In or out of jail, Pell is, quite literally, a done man walking.
Thank you for this article and the related postcast. It’s an obvious statement, but you are doing really important work. Thank you and hope to be a subscriber soon. Just incredible the High Court didn’t even watch the tapes of the evidence.
One thing perhaps to draw people’s attention to: I was on the Crikey news website and read a statement from the father of the other choirboy who killed himself. He said the day of his (the father’s) statement was the anniversary of his son’s death. The article was dated the 8th of April. So the High Court delivered its judgment on the day, or the day before, the anniversary of the victim’s suicide and released Pell in time for Easter. How horrific.
If someone knows that father, or knows a journalist who knows that father, please tell him their are members of the public who are aching for him and the other surviving choirboy and family, and that we are appalled by the state of the judiciary. The public will never forget what Pell’s done and who his supporters are. Pell will never be what he was.

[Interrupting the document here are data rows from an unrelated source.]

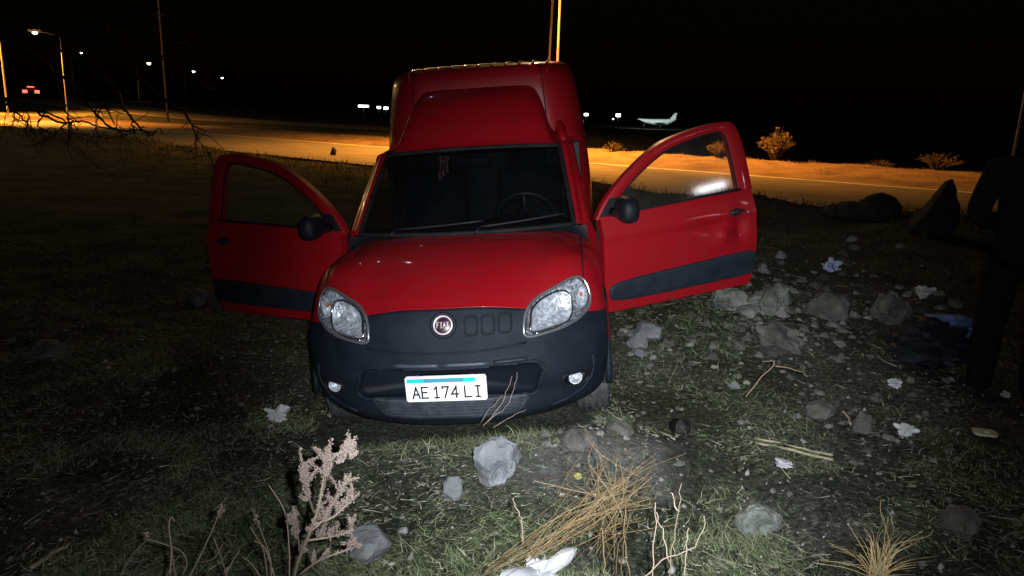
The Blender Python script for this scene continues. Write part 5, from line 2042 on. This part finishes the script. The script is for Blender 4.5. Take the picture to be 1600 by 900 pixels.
for sx in (-1, 1):
    sh = [(sx * .15, .05, .05, .05), (sx * .155, -.05, .045, .045), (sx * .16, -.17, .035, (.045, .032))]
    skinned('shoe', sh, [(0, 1), (1, 2)], BLACK, pt)
    hx, hy, hz_ = (-.07, -.23, 1.05) if sx < 0 else (.07, -.23, 1.03)
    hn = [(hx, hy, hz_, .032), (hx, hy - .01, hz_ - .06, (.036, .02))]
    he = [(0, 1)]
    for q in range(4):
        k = len(hn)
        fx = hx + (q - 1.5) * .018
        ln = (.062, .072, .068, .052)[q]
        hn += [(fx, hy - .012, hz_ - .085, .009), (fx, hy - .022, hz_ - .085 - ln * .55, .0085), (fx, hy - .012 - .03, hz_ - .085 - ln, .0075)]
        he += [(1, k), (k, k + 1), (k + 1, k + 2)]
    k = len(hn)
    hn += [(hx - sx * .03, hy - .02, hz_ - .03, .011), (hx - sx * .042, hy - .035, hz_ - .065, .009)]
    he += [(0, k), (k, k + 1)]
    skinned('hand', hn, he, SKINM, pt, 1)
mb = MB()
rows = []
for i in range(9):
    a = math.pi * .62 * i / 8
    rows.append([(.098 * math.sin(a) * math.cos(b), -.01 + .115 * math.sin(a) * math.sin(b), 1.625 + .115 * math.cos(a)) for b in [2 * math.pi * j / 20 for j in range(20)]])
mb.grid(rows, True)
mb.build('hair', HAIR, pt)
for sx in (-1, 1):
    mb = MB()
    mb.lathe([(.0001, .012), (.008, .009), (.012, 0)], 10, Matrix.Translation((sx * .032, -.105, 1.60)) @ Matrix.Rotation(rad(90), 4, 'X'))
    mb.build('eye', BULB, pt)
    mb = MB()
    mb.tube([(sx * .082, -.01, 1.61), (sx * .092, 0, 1.60), (sx * .088, -.005, 1.565)], [.012, .014, .01], 7)
    mb.build('ear', SKINM, pt)
mb = MB()
mb.tube([(0, -.105, 1.60), (0, -.125, 1.565), (0, -.108, 1.555)], [.009, .014, .01], 7)
mb.build('nose', SKINM, pt)
mb = MB()
mb.tube([(-.024, -.098, 1.525), (0, -.106, 1.525), (.024, -.098, 1.525)], [.004, .007, .004], 6)
mb.build('mouth', mat('lips', (.25, .1, .09), .6), pt)
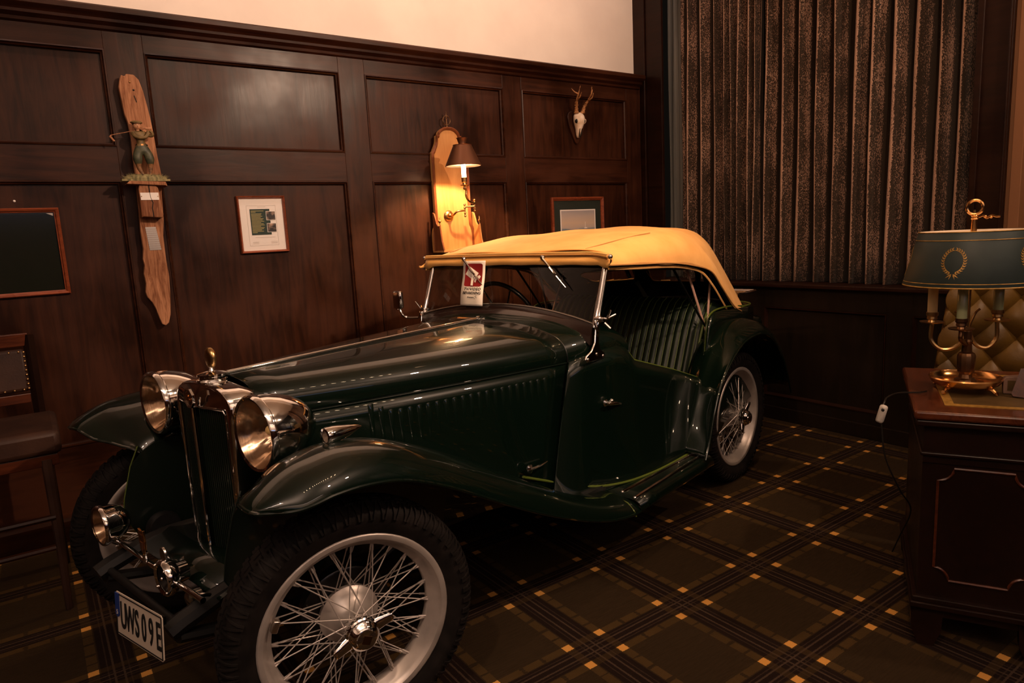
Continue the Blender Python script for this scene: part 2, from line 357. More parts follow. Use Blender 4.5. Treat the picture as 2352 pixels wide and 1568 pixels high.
# right (curtain) wall
wr=struct('wall_right',MB().box((4.075,YB,0),(4.15,3.95,.905)),'dark_wains',smooth=False)
def rbox(y0,y1,z0,z1,nm,x=4.05): return MB().box((x,y0,z0),(4.074,y1,z1)).build(nm,'dark_wains',wr,smooth=False,bevel=.0015)
ops=[(2.93,3.60),(1.945,2.755),(1.00,1.80),(.05,.85),(-.9,-.1),(-1.85,-1.05)]
ys=[3.76]+[v for a,b_ in ops for v in (b_,a)]+[-2.2]
for i in range(0,len(ys),2): rbox(ys[i+1],ys[i],.0,.905,'stile')
for a,b_ in ops:
    rbox(a,b_,.77,.905,'rail'); rbox(a,b_,0,.158,'rail')
    MB().box((4.066,a,.158),(4.0745,b_,.77)).build('panel','dark_wains',wr,smooth=False)
    rows=[]
    for ins,dep in ((0,-.003),(.007,-.004),(.012,.004),(.02,.016)):
        rows.append([(4.05+dep,a+ins,.158+ins),(4.05+dep,b_-ins,.158+ins),(4.05+dep,b_-ins,.77-ins),(4.05+dep,a+ins,.77-ins)])
    MB().grid(rows,closeu=True).build('panel_moulding','woodY',wr,ang=15)
struct('trim_4',MB().box((4.005,-2.2,.905),(4.42,3.76,.932)),'woodY',smooth=False,bevel=.006)
struct('baseboard_right',MB().prism([(4.05,0),(4.03,0),(4.03,.085),(4.04,.1),(4.05,.104)],YB,3.745,'XZ').xf(Matrix.Identity(4)) if False else MB().box((4.032,-2.2,0),(4.05,3.744,.09)),'dark_wains',smooth=False,bevel=.004)
wn=struct('window_1',MB().box((4.46,1.5,.932),(4.48,3.76,ZC)),'black',smooth=False)
for y in (1.56,2.3,3.04,3.72): MB().box((4.42,y-.03,.932),(4.46,y+.03,ZC)).build('window_frame','woodY',wn,smooth=False)
for y0,y1 in ((1.59,2.27),(2.33,3.01),(3.07,3.69)): MB().box((4.435,y0,.95),(4.44,y1,ZC-.1)).build('pane','glass',wn,smooth=False)
wn=struct('window_2',MB().box((4.46,-2.2,.932),(4.48,1.3,ZC)),'black',smooth=False)
for y in (1.25,.4,-.5,-1.4): MB().box((4.42,y-.03,.932),(4.46,y+.03,ZC)).build('window_frame','woodY',wn,smooth=False)
for y0,y1 in ((.43,1.22),(-.47,.37),(-1.37,-.53)): MB().box((4.435,y0,.95),(4.44,y1,ZC-.1)).build('pane','glass',wn,smooth=False)
# window post between the curtains
struct('trim_5',MB().box((4.04,1.392,.932),(4.46,1.53,ZC)).box((4.02,1.395,.932),(4.04,1.405,ZC)).box((4.025,1.515,.932),(4.04,1.548,ZC)),'woodY',smooth=False,bevel=.004)
struct('trim_6',MB().box((4.05,1.325,.932),(4.16,1.372,ZC)).box((4.06,1.372,.932),(4.12,1.392,ZC)),'post',smooth=False,bevel=.003)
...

P.S. Here is the link to the Crikey article. People may dismiss the timing of the decision as an unfortunate coincidence, and I’d perhaps be inclined to agree if it wasn’t for the fact that I know of similar timing in another sexual assault case where the judge’s decision was handed down at a significant time for the victim. If it’s a mistake then it’s very unfortunate and shows the judicial system just a machine with no thought for the victims or their families.
https://www.crikey.com.au/2020/04/08/pell-complainant-father-justice/
Pell was found not guilty by the high court, end of story. This was a witch hunt from day one, shame on the media and the ABC for condeming an innocent man, one of the victims told his mother before he died that it never happened, that should have raised alarm bells in the first place, remember pedophiles come from all walks of life, even married men.
Pell was released on a technicality, no more. He is as guilty as hell….which makes it the right and proper destination for a man of his moral fibre/integrity.
Listen Gary Johnston, half guilty and half innocent does not exist,the High court found Pell not guilty so he is innocent. Everyone including Pell is entitled to the presumption of innocence until proven guilty, as he was not found guilty then he is presumed innocent, had he been found guilty he would be in Gaol.This was a massive witch hunt against Pell by the Victoria police, the media and the ABC,This reminds me of the same style witch hunt against Lindy Chamberlain, I remember she got paid a lot of money, what you should be pushing for is to hold accountable all the people involved in this witch hunt, I hope Pell sues for millions.